«Abbiamo protestato e allora il padrone ci ha aumentato la paga da 4 a 5 euro, ma in busta ci sono sempre tre ore al giorno invece che dieci», racconta Sin Kamlgit che ha 55 anni e lavora a Sabaudia da 10 anni. «Da quando ci siamo iscritti alla Cgil ci guardano male: raccogliamo zucchine in condizioni più dure, ma almeno il contratto è rispettato», spiega Karampreet che di anni ne ha 25 ed è arrivato solo da un anno. Generazioni di indiani a confronto nella lotta per i diritti.

Quasi nessuno parla un italiano fluente. Si riuniscono in gruppi, alcuni anche ieri scrivevano i loro nomi e numeri di telefono per un sindacalista Uila su un foglio appoggiato sulla schiena di uno di loro. Basant, baffi lunghissimi e faccia fiera, racconta che «non tutti padroni sono cattivi, ma in molti ci sfruttano, e poi non è possibile che accadano fatti come quelli di Terracina». Geet, turbante blu elettrico, dice di non aver vissuto situazioni così disperate, ma che il lavoro è duro e la paga è troppo bassa. In realtà per tutti i problemi sono sempre gli stessi: «Pochi soldi, orario è troppo lungo, lavoro troppo duro». Tutti quelli che sono qui, però, e non sono pochi, credono che il sindacato li possa aiutare. Anzi molto spesso «ci ha già aiutato», dicono, sono i soli che fanno qualcosa per noi, sono amici».

La loro sindacalizzazione va avanti soprattutto grazie all’impegno dei furgoncini del «Sindacato di strada» della Flai Cgil. A guidarne uno c’è Laura Hardeep, ragazza nata in Italia da famiglia indiana. «Mia madre lavorava nei campi fino a due settimane prima di partorirmi, mio padre lo ha fatto per dieci anni. Io sono nata a Cori, ho lavorato in campagna anche io e adesso mi considero privilegiata a poter aiutare tanti braccianti come i miei genitori». Nata a Cori, di indiano ha i lineamenti e il colore della pelle. Non certo la cultura. «Sono e mi sento italiana, ora sono delegata della Flai di Latina e Frosinone», specifica chiarendo che non vuole essere chiamata «mediatrice culturale». Ha in mano il volantino dello sciopero in lingua indiana. È il punto di riferimento di tanti braccianti che la cercano e le chiedono dove andare. Anche il fatto che sia una donna è stato superato con pazienza. «Le persone si rivolgono a noi per una miriade di problemi, non solo lavorativi: dai figli alla sanità, dalla moglie ai documenti. Noi cerchiamo di aiutarli e di inserirli in un sistema di tutele complessivo. Quando capiscono che si possono fidare, tornano e si iscrivono, quasi tutti facendo la richiesta di disoccupazione, che in agricoltura è al contrario: la fai quando lavori», spiega Laura.

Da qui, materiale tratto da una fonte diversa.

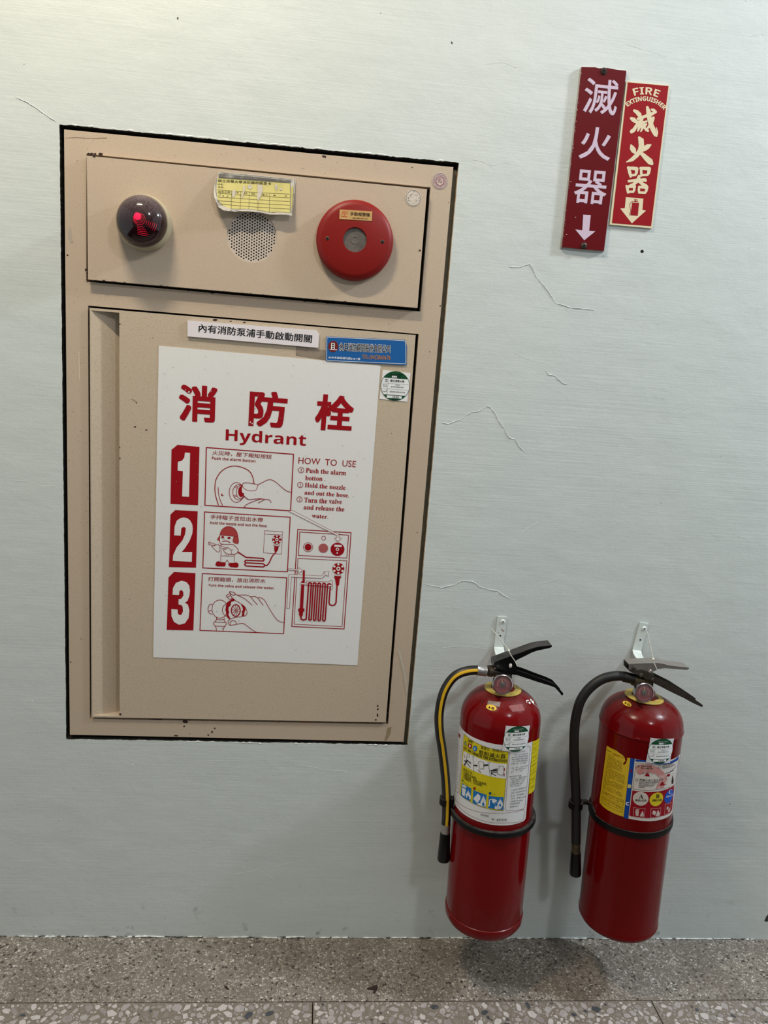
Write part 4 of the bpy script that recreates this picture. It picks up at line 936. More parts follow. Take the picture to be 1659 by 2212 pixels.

«Da quando gli indiani si sono ribellati è partita una sostituzione etnica», denuncia. «Gli imprenditori senza scrupoli li lasciano a casa e prendono i richiedenti asilo che non hanno bisogno di un letto perché stanno nei centri di accoglienza e quindi si possono pagare di meno». Un fenomeno in aumento esponenziale nelle campagne pontine e non solo.

Il passo successivo alla sindacalizzazione è l’auto organizzazione. A questa aspira Harvinder Singh, ex ingegnere che dal 2011 aiuta Marco Omizzolo e la sua associazione Tempi Moderni. «Prima facevo documentari per denunciare la situazione di sfruttamento verso i miei connazionali. Ora giro l’Italia tenendo corsi di italiano, soprattutto nei templi sikh», racconta orgoglioso con la sua barba grigia. «Non porto il turbante perché giro in moto e per questo molti mi vedono come un italiano», scherza ridendo. «Sono soprattutto i giovani di seconda generazione ad essere pronti a organizzare i propri compagni a rivendicare i diritti, che sono universali: negli anni novanta gli indiani d’Italia puntavano a far studiare i ragazzi all’estero. Dai primi anni duemila invece li hanno lasciati crescere qui. Con una trentina di ragazzi punto a costruire una rete che sia realmente indiana, che non sia direzionata dall’esterno come inevitabilmente succede coi sindacati. Intendiamoci, il loro lavoro è prezioso, però credo che per ottenere una vera autonomia e veri diritti serva che la direzione sia fatta da indiani: non è possibile che tutti i progetti per l’integrazione dei migranti siano fatti da associazioni italiane», denuncia.